***** EXCERPTED RECORDS

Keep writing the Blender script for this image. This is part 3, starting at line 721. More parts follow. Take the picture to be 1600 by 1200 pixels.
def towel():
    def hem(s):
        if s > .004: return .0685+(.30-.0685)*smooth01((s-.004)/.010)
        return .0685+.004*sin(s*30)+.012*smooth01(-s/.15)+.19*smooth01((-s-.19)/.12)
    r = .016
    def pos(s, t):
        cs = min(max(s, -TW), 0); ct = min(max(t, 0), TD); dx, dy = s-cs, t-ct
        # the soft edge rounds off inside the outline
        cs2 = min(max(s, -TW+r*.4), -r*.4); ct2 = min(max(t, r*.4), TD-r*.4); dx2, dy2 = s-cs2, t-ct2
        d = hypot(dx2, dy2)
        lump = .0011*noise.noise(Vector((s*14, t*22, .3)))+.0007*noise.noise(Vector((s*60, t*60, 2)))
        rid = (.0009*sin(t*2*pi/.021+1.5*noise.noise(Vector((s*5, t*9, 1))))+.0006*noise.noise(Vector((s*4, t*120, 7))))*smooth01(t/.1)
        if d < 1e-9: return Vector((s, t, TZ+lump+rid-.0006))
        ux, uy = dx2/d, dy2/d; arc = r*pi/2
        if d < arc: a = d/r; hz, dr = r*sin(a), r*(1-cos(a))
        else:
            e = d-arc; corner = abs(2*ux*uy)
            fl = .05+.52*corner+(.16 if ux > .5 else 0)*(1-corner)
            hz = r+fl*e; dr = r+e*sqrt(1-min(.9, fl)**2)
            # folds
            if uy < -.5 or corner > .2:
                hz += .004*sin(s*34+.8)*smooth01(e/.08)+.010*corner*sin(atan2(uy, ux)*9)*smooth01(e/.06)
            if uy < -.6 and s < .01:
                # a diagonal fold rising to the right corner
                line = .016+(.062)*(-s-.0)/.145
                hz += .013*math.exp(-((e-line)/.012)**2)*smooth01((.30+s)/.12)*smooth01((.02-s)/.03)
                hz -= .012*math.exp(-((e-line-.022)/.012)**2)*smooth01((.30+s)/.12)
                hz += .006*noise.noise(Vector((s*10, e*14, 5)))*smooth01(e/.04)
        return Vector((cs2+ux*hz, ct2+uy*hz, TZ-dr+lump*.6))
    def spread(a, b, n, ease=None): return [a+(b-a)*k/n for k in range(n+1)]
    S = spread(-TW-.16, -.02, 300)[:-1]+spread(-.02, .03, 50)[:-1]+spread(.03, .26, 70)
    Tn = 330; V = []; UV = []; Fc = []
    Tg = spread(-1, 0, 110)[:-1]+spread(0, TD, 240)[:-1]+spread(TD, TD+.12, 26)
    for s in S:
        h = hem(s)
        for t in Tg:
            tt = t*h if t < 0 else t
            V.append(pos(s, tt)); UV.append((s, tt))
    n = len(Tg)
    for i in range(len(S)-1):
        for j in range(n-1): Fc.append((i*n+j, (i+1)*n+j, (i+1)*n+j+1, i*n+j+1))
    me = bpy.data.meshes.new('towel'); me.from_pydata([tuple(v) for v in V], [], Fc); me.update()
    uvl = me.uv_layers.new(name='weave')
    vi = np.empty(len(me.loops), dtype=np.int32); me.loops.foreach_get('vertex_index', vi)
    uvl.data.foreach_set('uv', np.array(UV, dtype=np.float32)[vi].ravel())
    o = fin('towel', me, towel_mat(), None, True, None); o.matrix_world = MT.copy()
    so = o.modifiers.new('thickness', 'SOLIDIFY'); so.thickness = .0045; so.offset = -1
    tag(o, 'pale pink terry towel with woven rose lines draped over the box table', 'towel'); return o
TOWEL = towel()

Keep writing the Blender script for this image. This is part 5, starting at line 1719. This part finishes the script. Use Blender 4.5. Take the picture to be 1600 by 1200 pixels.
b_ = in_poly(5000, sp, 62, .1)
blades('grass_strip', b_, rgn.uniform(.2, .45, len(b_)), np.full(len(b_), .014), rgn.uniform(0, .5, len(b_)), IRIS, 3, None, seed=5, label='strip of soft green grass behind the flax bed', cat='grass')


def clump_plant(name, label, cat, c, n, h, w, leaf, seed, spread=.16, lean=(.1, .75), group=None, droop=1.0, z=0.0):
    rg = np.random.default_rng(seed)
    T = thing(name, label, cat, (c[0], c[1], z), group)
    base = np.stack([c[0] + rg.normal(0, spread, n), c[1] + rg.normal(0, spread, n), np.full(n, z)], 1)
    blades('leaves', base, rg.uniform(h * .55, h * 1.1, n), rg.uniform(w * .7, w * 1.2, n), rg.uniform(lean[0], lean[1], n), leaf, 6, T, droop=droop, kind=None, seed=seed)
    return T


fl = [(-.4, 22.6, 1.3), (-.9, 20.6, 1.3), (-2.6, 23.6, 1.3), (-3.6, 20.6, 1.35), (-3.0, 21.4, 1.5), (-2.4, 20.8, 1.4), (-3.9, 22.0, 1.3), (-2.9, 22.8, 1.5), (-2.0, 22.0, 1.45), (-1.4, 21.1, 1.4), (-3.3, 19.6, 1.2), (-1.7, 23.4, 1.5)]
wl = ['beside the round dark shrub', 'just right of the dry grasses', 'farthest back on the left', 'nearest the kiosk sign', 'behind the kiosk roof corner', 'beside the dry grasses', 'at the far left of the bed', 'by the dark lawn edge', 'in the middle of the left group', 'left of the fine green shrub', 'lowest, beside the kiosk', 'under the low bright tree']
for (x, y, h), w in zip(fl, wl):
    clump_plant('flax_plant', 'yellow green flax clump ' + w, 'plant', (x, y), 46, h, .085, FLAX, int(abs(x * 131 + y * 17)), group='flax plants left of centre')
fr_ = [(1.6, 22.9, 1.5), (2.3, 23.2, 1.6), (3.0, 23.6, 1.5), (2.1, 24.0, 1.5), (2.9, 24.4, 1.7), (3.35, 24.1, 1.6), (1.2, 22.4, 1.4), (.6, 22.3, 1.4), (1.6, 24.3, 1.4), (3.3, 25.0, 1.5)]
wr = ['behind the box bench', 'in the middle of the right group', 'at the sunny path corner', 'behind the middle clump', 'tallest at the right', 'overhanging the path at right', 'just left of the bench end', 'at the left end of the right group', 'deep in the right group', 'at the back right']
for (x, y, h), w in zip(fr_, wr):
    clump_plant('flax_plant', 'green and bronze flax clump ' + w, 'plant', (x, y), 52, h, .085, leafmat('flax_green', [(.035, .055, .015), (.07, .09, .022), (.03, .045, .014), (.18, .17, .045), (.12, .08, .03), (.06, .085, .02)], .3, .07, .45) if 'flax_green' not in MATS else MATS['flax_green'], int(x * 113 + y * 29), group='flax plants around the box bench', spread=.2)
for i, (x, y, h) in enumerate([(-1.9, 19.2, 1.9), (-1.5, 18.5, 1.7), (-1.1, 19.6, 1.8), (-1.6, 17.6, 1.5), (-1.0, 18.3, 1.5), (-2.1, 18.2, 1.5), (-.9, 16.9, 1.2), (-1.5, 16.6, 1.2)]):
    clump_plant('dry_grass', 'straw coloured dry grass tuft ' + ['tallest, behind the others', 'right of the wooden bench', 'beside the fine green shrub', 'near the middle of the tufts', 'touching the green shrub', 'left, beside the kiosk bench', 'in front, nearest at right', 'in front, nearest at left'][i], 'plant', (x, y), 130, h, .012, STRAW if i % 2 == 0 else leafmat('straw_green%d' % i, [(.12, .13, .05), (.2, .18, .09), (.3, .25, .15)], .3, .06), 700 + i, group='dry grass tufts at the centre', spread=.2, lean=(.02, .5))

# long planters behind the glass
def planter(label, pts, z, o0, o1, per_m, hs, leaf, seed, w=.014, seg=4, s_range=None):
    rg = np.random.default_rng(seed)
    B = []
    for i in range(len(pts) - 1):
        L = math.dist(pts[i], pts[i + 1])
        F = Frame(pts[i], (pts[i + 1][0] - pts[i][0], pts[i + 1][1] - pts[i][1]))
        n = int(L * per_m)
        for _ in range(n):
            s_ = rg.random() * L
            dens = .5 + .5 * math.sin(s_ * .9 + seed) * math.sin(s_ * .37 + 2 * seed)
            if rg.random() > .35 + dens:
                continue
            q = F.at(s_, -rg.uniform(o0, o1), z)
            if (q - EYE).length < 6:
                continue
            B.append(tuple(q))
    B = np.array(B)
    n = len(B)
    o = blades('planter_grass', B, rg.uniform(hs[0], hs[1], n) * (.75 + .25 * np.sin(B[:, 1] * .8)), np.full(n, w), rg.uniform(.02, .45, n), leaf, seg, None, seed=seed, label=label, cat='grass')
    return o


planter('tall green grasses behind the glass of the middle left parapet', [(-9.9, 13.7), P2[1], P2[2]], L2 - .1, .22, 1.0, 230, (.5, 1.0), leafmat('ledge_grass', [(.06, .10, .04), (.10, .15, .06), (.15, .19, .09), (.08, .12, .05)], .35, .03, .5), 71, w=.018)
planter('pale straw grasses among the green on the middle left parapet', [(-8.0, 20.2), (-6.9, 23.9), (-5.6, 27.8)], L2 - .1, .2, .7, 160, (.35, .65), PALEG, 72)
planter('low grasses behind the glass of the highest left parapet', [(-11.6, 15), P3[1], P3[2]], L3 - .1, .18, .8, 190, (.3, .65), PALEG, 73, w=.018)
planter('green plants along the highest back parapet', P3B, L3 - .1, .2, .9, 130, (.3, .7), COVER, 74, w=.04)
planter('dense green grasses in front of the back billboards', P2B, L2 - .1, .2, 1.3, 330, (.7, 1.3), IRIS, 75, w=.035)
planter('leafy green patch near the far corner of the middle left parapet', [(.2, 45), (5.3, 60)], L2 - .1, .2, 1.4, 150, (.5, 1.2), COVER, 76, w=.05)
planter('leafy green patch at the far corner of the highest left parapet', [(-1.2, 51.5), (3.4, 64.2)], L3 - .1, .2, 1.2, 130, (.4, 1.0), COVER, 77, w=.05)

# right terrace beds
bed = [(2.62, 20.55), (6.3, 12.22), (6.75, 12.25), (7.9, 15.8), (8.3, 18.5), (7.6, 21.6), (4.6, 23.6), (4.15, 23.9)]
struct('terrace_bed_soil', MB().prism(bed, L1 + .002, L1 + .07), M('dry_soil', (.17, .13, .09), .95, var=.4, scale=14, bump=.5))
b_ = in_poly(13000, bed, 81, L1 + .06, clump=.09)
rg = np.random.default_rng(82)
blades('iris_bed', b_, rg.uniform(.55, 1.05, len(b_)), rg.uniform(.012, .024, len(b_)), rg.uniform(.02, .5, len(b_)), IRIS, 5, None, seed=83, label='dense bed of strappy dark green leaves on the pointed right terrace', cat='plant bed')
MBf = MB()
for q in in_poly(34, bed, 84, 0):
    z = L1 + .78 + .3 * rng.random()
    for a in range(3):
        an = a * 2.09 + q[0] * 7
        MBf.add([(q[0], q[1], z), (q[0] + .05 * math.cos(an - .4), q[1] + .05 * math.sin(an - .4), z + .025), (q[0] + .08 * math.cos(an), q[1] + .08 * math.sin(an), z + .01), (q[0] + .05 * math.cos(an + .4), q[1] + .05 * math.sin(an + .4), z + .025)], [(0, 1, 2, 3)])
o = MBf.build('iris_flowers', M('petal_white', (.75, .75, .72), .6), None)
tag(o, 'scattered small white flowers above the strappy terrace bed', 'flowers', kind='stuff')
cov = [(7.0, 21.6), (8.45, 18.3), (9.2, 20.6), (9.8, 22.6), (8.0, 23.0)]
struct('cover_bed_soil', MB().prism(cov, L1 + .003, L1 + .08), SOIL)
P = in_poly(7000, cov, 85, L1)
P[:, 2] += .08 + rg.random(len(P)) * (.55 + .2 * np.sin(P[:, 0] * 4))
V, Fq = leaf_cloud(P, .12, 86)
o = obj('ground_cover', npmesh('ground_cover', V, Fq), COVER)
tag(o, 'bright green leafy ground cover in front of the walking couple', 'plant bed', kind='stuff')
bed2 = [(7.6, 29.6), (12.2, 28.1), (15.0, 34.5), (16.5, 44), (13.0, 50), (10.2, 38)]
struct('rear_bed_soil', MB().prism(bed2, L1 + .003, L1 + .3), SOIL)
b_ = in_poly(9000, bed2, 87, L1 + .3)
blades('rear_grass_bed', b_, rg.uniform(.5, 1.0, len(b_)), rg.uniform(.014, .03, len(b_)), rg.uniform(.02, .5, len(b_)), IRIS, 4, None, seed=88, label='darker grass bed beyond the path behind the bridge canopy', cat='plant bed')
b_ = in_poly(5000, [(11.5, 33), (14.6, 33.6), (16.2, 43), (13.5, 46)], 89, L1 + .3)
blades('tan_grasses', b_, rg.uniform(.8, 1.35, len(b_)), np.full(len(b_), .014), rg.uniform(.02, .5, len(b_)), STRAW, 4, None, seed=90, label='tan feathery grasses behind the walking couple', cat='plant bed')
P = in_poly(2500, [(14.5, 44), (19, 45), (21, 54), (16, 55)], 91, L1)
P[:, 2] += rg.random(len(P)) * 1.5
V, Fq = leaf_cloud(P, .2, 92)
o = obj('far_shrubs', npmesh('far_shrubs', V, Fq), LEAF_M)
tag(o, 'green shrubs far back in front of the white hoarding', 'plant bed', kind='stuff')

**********

# [EXERCISE]
Each line from the one containing "part 5, starting" through the one containing "flax bed', cat='grass')" must be retyped exactly, the first and last of these included.

# [TASK ANSWER]
Keep writing the Blender script for this image. This is part 5, starting at line 1719. This part finishes the script. Use Blender 4.5. Take the picture to be 1600 by 1200 pixels.
b_ = in_poly(5000, sp, 62, .1)
blades('grass_strip', b_, rgn.uniform(.2, .45, len(b_)), np.full(len(b_), .014), rgn.uniform(0, .5, len(b_)), IRIS, 3, None, seed=5, label='strip of soft green grass behind the flax bed', cat='grass')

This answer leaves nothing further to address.